The Two Towers Book III Chapter 5: "The White Rider"

And that's all Tolkien has to say about that.

In his blog, noted Tolkien fan Michael Martinez engages in a little speculation on the subject, but there's not a lot he can say; he suggests three possible explanations:

  1. Aboriginal spirits (that is, spirits created by Ilúvatar to inhabit Arda extremely early in its creation) like Tom Bombadil
  2. Úmaiar, evil spirits aligned with Morgoth who later went wild
  3. Creatures created by Morgoth before Sauron's rebellion

I'm going to quote Martinez briefly, because he concisely states the only thing we can say definitively about them:

To say that they are older than Sauron implies that they existed in Middle-earth (Arda) before Sauron arrived.

"Valaquenta" seems to imply that the Maiar did not join the Valar until after the Valar began shaping Arda; Manwë called upon them to help drive Melkor off into other regions of the universe. But Arda was at this time still in a very fiery state. It seems unlikely to me there was anything living there. Tom Bombadil and other "aborigines" of Arda must have been created by Ilúvatar after Arda had cooled and become a habitable place. This would explain why Bombadil thought of Melkor as coming "from the outside".

"What Are the Nameless Things?" Middle-earth & J.R.R. Tolkien Blog by Michael Martinez

But we don't know anything definitively.

  • 2
    Itd be awesome if more was known about them,they'd have a epic tale of their own.
    – turinsbane
    Commented Aug 29, 2015 at 17:20
  • 9
    @turinsbane Some ambiguity is good. Learning about the nameless things would be like learning whether it was a lady or a tiger.
    – Rogue Jedi
    Commented Aug 30, 2015 at 2:06
  • I'd kind of like to know if it was the lady or the tiger, though.
    – tbrookside
    Commented Oct 18, 2018 at 21:01

In The Hobbit, Bilbo says

Tell me what you want done, and I will try it, if I have to walk from here to the East of East and fight the wild Were-worms in the Last Desert.
from The Hobbit, "An Unexpected Party chapter"
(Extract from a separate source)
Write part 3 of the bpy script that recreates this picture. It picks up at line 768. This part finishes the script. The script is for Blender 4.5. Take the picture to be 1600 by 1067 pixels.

We don't know if these Were-worms could be related to the subterranean horrors that Gandalf encounters under Moria, but it is possibly the closest reference that we have.

In The Hobbit: The Battle of the Five Armies movie, they are depicted as giant worms not very different from the Sandworms from Frank Herbert's Dune, but this is a fictional depiction without any basis on Tolkien writings.

enter image description here

  • I don't see how these two things could possibly relate at all? Especially given these Wyrms were around before the conception of the idea of the Lord of the Rings.
    – Edlothiad
    Commented Dec 19, 2017 at 22:09
  • 1
    This is just pure speculation by me, the depiction of these creatures from the movie seems to borrow from both the quote from Gandalf and the one from Bilbo. Granted, it is a very feeble tie, but maybe it can offer a possible way to a personal interpretation.